A decent man, required to work with the many contradictions that mark a 2000 year history. Thinking about Francis, few of us will experience or understand the institutional challenges, which surround a papacy. What is clear to me, having worked with progressive Catholic movements in Latin America and Africa, is that there have been, and are, brave advocates for working people within the Church, who risk everything to make their voice heard. They benefitted from the the support offered by Francis.
"So what Pope Francis did wasn’t revolutionise something that can’t be revolutionised," is you pertinent point about Francis' rule as Pope.

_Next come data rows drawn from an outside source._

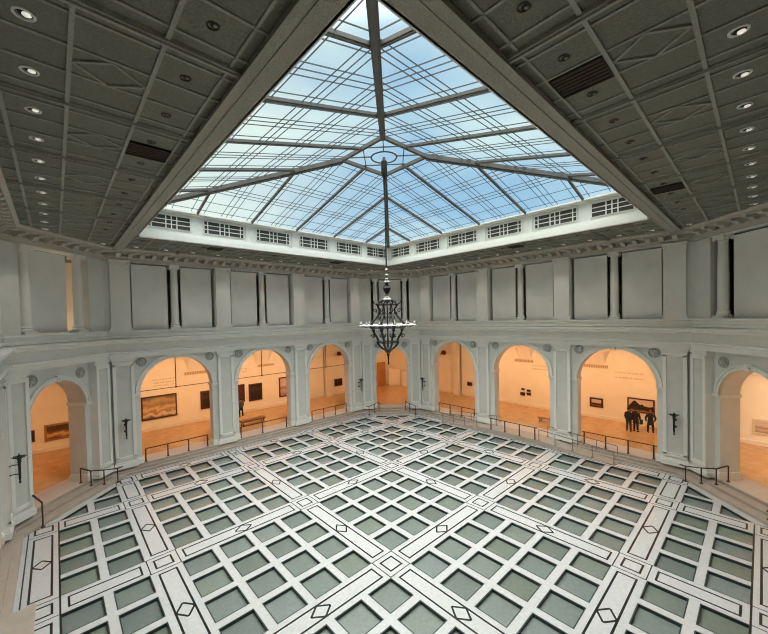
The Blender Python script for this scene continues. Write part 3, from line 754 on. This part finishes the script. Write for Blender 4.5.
# far corner room furnishings
def slab(name, p, q, t, h, m_, label, cat, z=ZG):
    p, q = Vector((*p, 0)), Vector((*q, 0)); mb = MB(); mb.bar((p.x, p.y, z+h/2), (q.x, q.y, z+h/2), t, h); mb.bar((p.x, p.y, z+h+.02), (q.x, q.y, z+h+.02), t+.04, .04)
    mb.bar((p.x, p.y, z+.05), (q.x, q.y, z+.05), t+.02, .1)
    o = mb.build(name, m_); tag(o, label, cat); return o
slab('partition_panel', (20.1, 20.75), (21.1, 19.6), .3, 2.1, 'white', 'white free-standing partition panel in the far corner room', 'partition')
slab('partition_panel', (20.85, 19.0), (20.9, 17.6), .3, 1.95, 'white', 'lower white partition panel at the right edge of the far corner arch', 'partition')
slab('wooden_door', (19.9, 21.2), (18.5, 21.2), .12, 3.0, 'doorp', 'tall orange-brown door leaf at the left of the far corner room', 'door')

# ------------------------------------------------------------------ railings
def railing(name, pts, label, h=.82, m_='bronze', pr_=.043, rail=True, ends=None, group=None):
    """pts: list of (x,y,z foot)"""
    e = empty(name, pts[0], 0, label, 'railing', group); o = Vector(pts[0])
    top = [Vector(p)-o+Vector((0, 0, h)) for p in pts]
    if ends: top = [top[0]+Vector(ends[0])]+top+[top[-1]+Vector(ends[1])]
    mb = MB()
    for a, b in zip(top, top[1:]): mb.bar(a, b, .065 if m_ == 'bronze' else .035, .045)
    mb.build('handrail', m_, e)
    for p in pts:
        q = Vector(p)-o; mb = MB(); mb.tube([q, q+Vector((0, 0, h))], pr_, 8); mb.lathe([(.085, 0), (.085, .02), (.05, .05)], q, 12); mb.build('post', m_, e)
    return e
M['steel'] = mat('brushed_steel', (.26, .23, .20), .35, metal=.8)
L_ = lambda xs: [(x, 14.1, ZG) for x in xs]
Rr = lambda ys: [(14.08, y, ZG) for y in ys]
railing('arch_railing', L_((-8.09, -6.85, -5.6, -4.38)), 'dark metal railing across the left wall arch nearest the left corner')
railing('arch_railing', L_((-2.0, -.3, 1.75)), 'dark metal railing across the middle arch of the left wall')
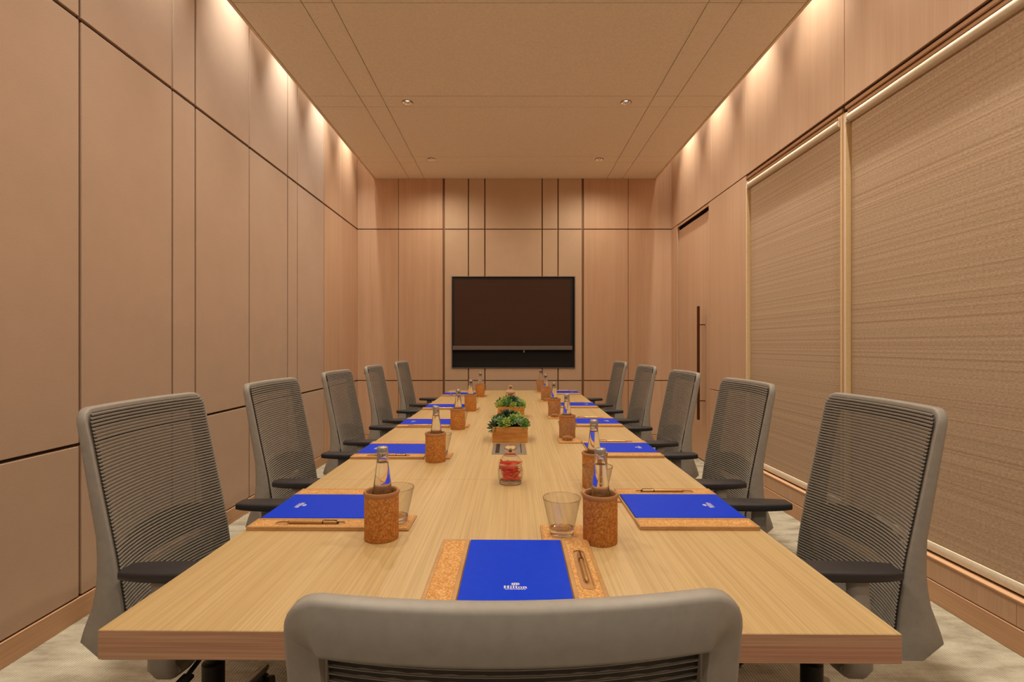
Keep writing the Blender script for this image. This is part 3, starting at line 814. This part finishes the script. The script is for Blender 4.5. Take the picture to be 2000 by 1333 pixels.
def setting(ox, oy, ang, where, glass=(0.12, 0.367), cup=(0.215, 0.352), coast=None, head=False):
    F = Matrix.Translation((ox, oy, ZTAB)) @ Matrix.Rotation(ang, 4, 'Z')
    def put(o, x, y, z, r=0.0):
        p = F @ Vector((x, y, z)); o.location = p; o.rotation_euler = (0, 0, ang+r)
    coast = coast or (glass[0], 0.367)
    b = link('presentation_board', BP['base']); put(b, 0, 0, 0)
    tag(b, 'cork writing board '+where, 'board', 'writing boards on the table')
    [link('wood_rim', q, b) for q in BP['rims']]; link('divider_strip', BP['strip_l'], b); link('divider_strip', BP['strip_r'], b)
    link('cork_panel', BP['cork_l'], b); link('cork_panel', BP['cork_r'], b); link('pen_tray', BP['tray'], b)
    f = link('folder', FOLD); put(f, 0, 0.003, 0.0062)
    tag(f, 'royal blue folder '+where, 'folder', 'blue folders on the boards')
    link('printed_logo', LOGO, f, loc=(0, 0.058, 0.0047))
    p = link('pen', PEN[0]); put(p, PENX, 0.158, 0.0070, random.uniform(-0.03, 0.03))
    tag(p, 'slim brass pen '+where, 'pen', 'brass pens in the board trays')
    link('band', PEN[1], p); link('clip', PEN[2], p); link('push_button', PEN[3], p)
    c = link('coaster', COAST); put(c, coast[0], coast[1], 0.0002)
    tag(c, 'square cork coaster '+where, 'coaster', 'square coasters on the table')
    link('cork_inlay', COASTC, c)
    g = link('tumbler', TUMB); put(g, glass[0], glass[1], 0.0060)
    tag(g, 'empty glass tumbler '+where, 'tumbler', 'tumblers on the coasters')
    link('glass_base', TBASE, g); link('glass_rim', TRIM, g)
    k = link('cork_cup', CUP); put(k, cup[0], cup[1], 0.0002, random.uniform(0, 6))
    tag(k, 'brown cork bottle holder '+where, 'bottle holder', 'cork bottle holders on the table')
    link('cup_lip', LIP, k)
    o = link('water_bottle', BOT); put(o, cup[0]+random.uniform(-0.003, 0.003), cup[1]+0.002, 0.0055)
    tag(o, 'clear glass water bottle '+where, 'bottle', 'water bottles in cork holders')
    link('water', WAT, o); link('bottle_cap', CAP, o)
ordn = ['nearest the viewer', 'second from the viewer', 'third from the viewer', 'fourth from the viewer', 'nearest the back wall']
setting(0.008, 0.912, -TH, 'at the near table end, before the foreground chair', (0.116, 0.353), (0.2075, 0.326), (0.120, 0.367), True)
Ls = [(1.480, (0.120, 0.377), (0.219, 0.364)), (2.300, (0.120, 0.375), (0.205, 0.366)), (3.110, (0.112, 0.37), (0.212, 0.366)), (3.925, (0.108, 0.37), (0.228, 0.366)), (4.91, (0.105, 0.37), (0.205, 0.366))]
for i, (y, g, c) in enumerate(Ls):
    setting(xc(y)-HW+0.006, y, -PI/2-TH, 'on the left table side, '+ordn[i], g, c)
Rs = [(1.480, (0.110, 0.375), (0.225, 0.366)), (2.320, (0.195, 0.375), (0.298, 0.366)), (3.135, (0.195, 0.375), (0.305, 0.370)), (4.030, (0.275, 0.375), (0.380, 0.370)), (5.08, (0.045, 0.378), (0.150, 0.372))]
for i, (y, g, c) in enumerate(Rs):
    setting(xc(y)+HW-0.008, y, PI/2-TH, 'on the right table side, '+ordn[i], g, c)

# ---- power plate flush in the table
p = tag(empty('power_plate', (-0.008, 2.3325, ZTAB)), 'brushed steel outlet plate let into the table before the nearer planter', 'outlet plate')
box('plate', (-0.077, 0.077, -0.1175, 0.1175, 0.0, 0.003), M['plate'], p, 0.001)
box('socket_slot', (-0.062, -0.044, -0.10, 0.105, 0.0028, 0.0036), M['black_plastic'], p)
box('socket_slot', (0.052, 0.056, -0.10, 0.105, 0.0028, 0.0036), M['black_plastic'], p)

# ---- candy jars
JB = lathe_me('candy_jar', [(0, 0), (0.0340, 0), (0.0385, 0.003), (0.0395, 0.010), (0.0425, 0.016), (0.0437, 0.030), (0.0437, 0.048), (0.0415, 0.056), (0.0385, 0.060), (0.0400, 0.064), (0.0415, 0.068), (0.0405, 0.0715),
                            (0.0385, 0.0710), (0.0385, 0.064), (0.0365, 0.060), (0.0390, 0.054), (0.0412, 0.046), (0.0412, 0.030), (0.0400, 0.018), (0.0360, 0.013), (0, 0.012)], M['thin_glass'], 44)
JFOOT = lathe_me('jar_foot', [(0, 0.0005), (0.0335, 0.0005), (0.0380, 0.004), (0.0385, 0.009), (0.034, 0.0115), (0, 0.0112)], M['glass'], 40)
JLID = lathe_me('jar_lid', [(0.0375, 0.064), (0.0380, 0.071), (0.0425, 0.0725), (0.0415, 0.077), (0.0345, 0.084), (0.0300, 0.091), (0.0250, 0.098), (0.0190, 0.103), (0.0170, 0.107), (0.0180, 0.111), (0.0210, 0.116), (0.0220, 0.122), (0.0190, 0.128), (0.0080, 0.131), (0, 0.131)], M['glass'], 44)
def candy_mesh(nm, m):
    bm = bmesh.new(); secs = []
    for t_, r in ((-0.026, 0.0060), (-0.020, 0.0018), (-0.016, 0.0040), (-0.008, 0.0052), (0.0, 0.0055), (0.008, 0.0052), (0.016, 0.0040), (0.020, 0.0018), (0.026, 0.0060)):
        fl = 0.3 if abs(t_) > 0.018 else 1.0
        secs.append([(t_, r*math.cos(a), r*fl*math.sin(a)) for a in [2*PI*k/8 for k in range(8)]])
    loft(bm, secs); return finish(bm, nm, m, True, 60)
CM = [candy_mesh('candy', M['red_candy']), candy_mesh('candy', M['orange_candy'])]
def jar(x, y, label, which, n):
    j = link('candy_jar', JB, loc=(x, y, ZTAB+0.0002)); tag(j, label, 'jar')
    link('jar_lid', JLID, j); link('jar_foot', JFOOT, j)
    rnd = random.Random(which)
    for k in range(n):
        lay = k*7//n
        z = 0.020 + lay*0.0058
        rr = 0.027*math.sqrt(rnd.random()); a = rnd.uniform(0, 2*PI)
        sc_ = 0.85
        red = rnd.random() < 0.72
        o = link('candy', CM[0] if red else CM[1], loc=(x+rr*math.cos(a), y+rr*math.sin(a), ZTAB+z))
        # lie roughly tangential so the ends stay inside the glass
        o.rotation_euler = (rnd.uniform(0, 3), rnd.uniform(-0.35, 0.35), a+PI/2+rnd.uniform(-0.4, 0.4)); o.scale = (sc_, sc_*1.25, sc_*1.25)
        tag(o, '%s wrapped candy inside the %s glass jar' % ('deep red' if red else 'orange red', which), 'candy', 'candies in the %s jar' % which)
jar(-0.002, 1.758, 'lidded glass jar of red candies standing before the outlet plate', 'nearer', 62)
jar(-0.004, 4.40, 'lidded glass candy jar mostly hidden behind the farther planter', 'farther', 16)

# ---- succulent planters
def leaf(bm, base, dirv, up, L, W, T, tipc=1.0, curl=0.25):
    """pointed fleshy leaf: 5 rings x 6"""
    d = Vector(dirv).normalized(); s = d.cross(Vector(up)).normalized(); n = s.cross(d)
    rings = []
    for t_, wf in ((0.0, 0.35), (0.3, 0.8), (0.62, 1.0), (0.85, 0.62)):
        c = Vector(base)+d*(L*t_)+n*(curl*L*t_*t_)
        rings.append([bm.verts.new(c+s*(W*wf*math.cos(a))+n*(T*wf*math.sin(a))) for a in [2*PI*k/6 for k in range(6)]])
    tip = bm.verts.new(Vector(base)+d*L+n*(curl*L))
    for a, b in zip(rings, rings[1:]):
        for k in range(6): bm.faces.new((a[k], a[(k+1) % 6], b[(k+1) % 6], b[k]))
    for k in range(6): bm.faces.new((rings[-1][k], rings[-1][(k+1) % 6], tip))
def rosette(nm, m, R, n, rows, W, T, el0, el1, curl, seed):
    rnd = random.Random(seed); bm = bmesh.new()
    for r in range(rows):
        f = r/(max(1, rows-1)); cnt = int(n*(1-0.45*f))
        for k in range(cnt):
            a = 2*PI*(k+0.5*r)/cnt + rnd.uniform(-0.12, 0.12); el = math.radians(el0+(el1-el0)*f + rnd.uniform(-6, 6))
            d = (math.cos(a)*math.cos(el), math.sin(a)*math.cos(el), math.sin(el))
            leaf(bm, (0.002*math.cos(a), 0.002*math.sin(a), 0.002*r), d, (0, 0, 1), R*(1-0.35*f)*rnd.uniform(0.9, 1.1), W, T, 1, curl)
    return finish(bm, nm, m, True, 70)
ROS = {
    'echeveria': rosette('succulent_rosette', M['leaf_light'], 0.034, 9, 4, 0.0085, 0.0032, 12, 75, 0.22, 1),
    'green': rosette('succulent_rosette', M['leaf_mid'], 0.034, 8, 3, 0.0080, 0.0032, 5, 80, 0.15, 2),
    'spiky': rosette('spiky_succulent', M['leaf_dark'], 0.048, 9, 2, 0.0060, 0.0034, 35, 75, 0.10, 3),
    'grey': rosette('succulent_rosette', M['leaf_grey'], 0.030, 8, 3, 0.0085, 0.0035, 15, 70, 0.2, 4),
    'purple': rosette('succulent_rosette', M['leaf_red'], 0.034, 9, 3, 0.0060, 0.0028, 5, 60, 0.2, 5),
    'sprig': rosette('leafy_sprig', M['leaf_mid'], 0.020, 7, 5, 0.0048, 0.0016, 10, 80, 0.05, 6),
}
def planter(x, y, label, seed):
    S, H = 0.0873, 0.077
    r = tag(empty('succulent_planter', (x, y, ZTAB+0.0003)), label, 'planter', 'succulent planters down the middle of the table')
    for b in ((-S, S, -S, -S+0.008), (-S, S, S-0.008, S), (-S, -S+0.008, -S+0.008, S-0.008), (S-0.008, S, -S+0.008, S-0.008)):
        box('side_board', (*b, 0, H), M['box_wood'], r, 0.0012)
    box('soil', (-S+0.008, S-0.008, -S+0.008, S-0.008, 0.003, H-0.012), M['soil'], r)
    rnd = random.Random(seed)
    kinds = ['echeveria', 'green', 'spiky', 'grey', 'echeveria', 'purple', 'green', 'sprig', 'echeveria', 'green']
    pos = []
    for j in range(6):
        for i in range(6):
            px = -0.073 + 0.0292*i + rnd.uniform(-0.006, 0.006); py = -0.068+0.0272*j+rnd.uniform(-0.006, 0.006)
            pos.append((px, py))
    for k, (px, py) in enumerate(pos):
        rad = math.hypot(px, py)/0.10
        z = H-0.006 + 0.050*max(0, 1-rad**1.5) + rnd.uniform(-0.004, 0.012)
        kd = rnd.choice(kinds)
        if abs(px) < 0.03 and abs(py) < 0.05 and rnd.random() < 0.5: kd = 'spiky'
        o = link(ROS[kd].name.split('.')[0], ROS[kd], r, loc=(px, py, z))
        tl = 0.55*min(1, rad)
        o.rotation_euler = Vector((px, py, 0.12*(1.2-min(1, rad)))).to_track_quat('Z', 'Y').to_euler() if rad > 0.2 else (0, 0, 0)
        s = rnd.uniform(0.7, 1.0); o.scale = (s, s, s)
        # stem down into the soil
    bm = bmesh.new()
    for px, py in pos:
        tube(bm, (px*0.9, py*0.9, H-0.016), (px, py, H+0.002+0.048*max(0, 1-(math.hypot(px, py)/0.10)**1.5)), 0.004, 0.003, 6)
    st = link('stems', finish(bm, 'stems', M['leaf_dark']), r); st['kind'] = 'stuff'
    return r
planter(-0.005, 2.571, 'nearer pine box planter of green succulents, behind the outlet plate', 11)
planter(0.0, 3.39, 'farther pine box planter of green succulents, behind the first planter', 23)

In the end he was simply the acceptable face of an unacceptable organisation — a corrupt, mysognististic, patriarchal, abusive, homophobic, self-serving body that, despite a complete lack of scientific evidence, that if you believe the Catholic Church's mumbo-jumbo you will be rewarded with a heavenly afterlife, so don't worry too much about the world we actually live in. Has anything fundamental changed in the church as a result of his tenure – women priests, acceptance of homosexuality or abortion, ending priestly celibacy (and therefore abuse of children)? There's your answer.
Gosh you should try applying that set of measures to the even-more self-righteous modern state and the political parties that run the state. Especially over the last 3 centuries.
If you went to church you'd have seen that actually quite a lot has changed because of Pope Francis.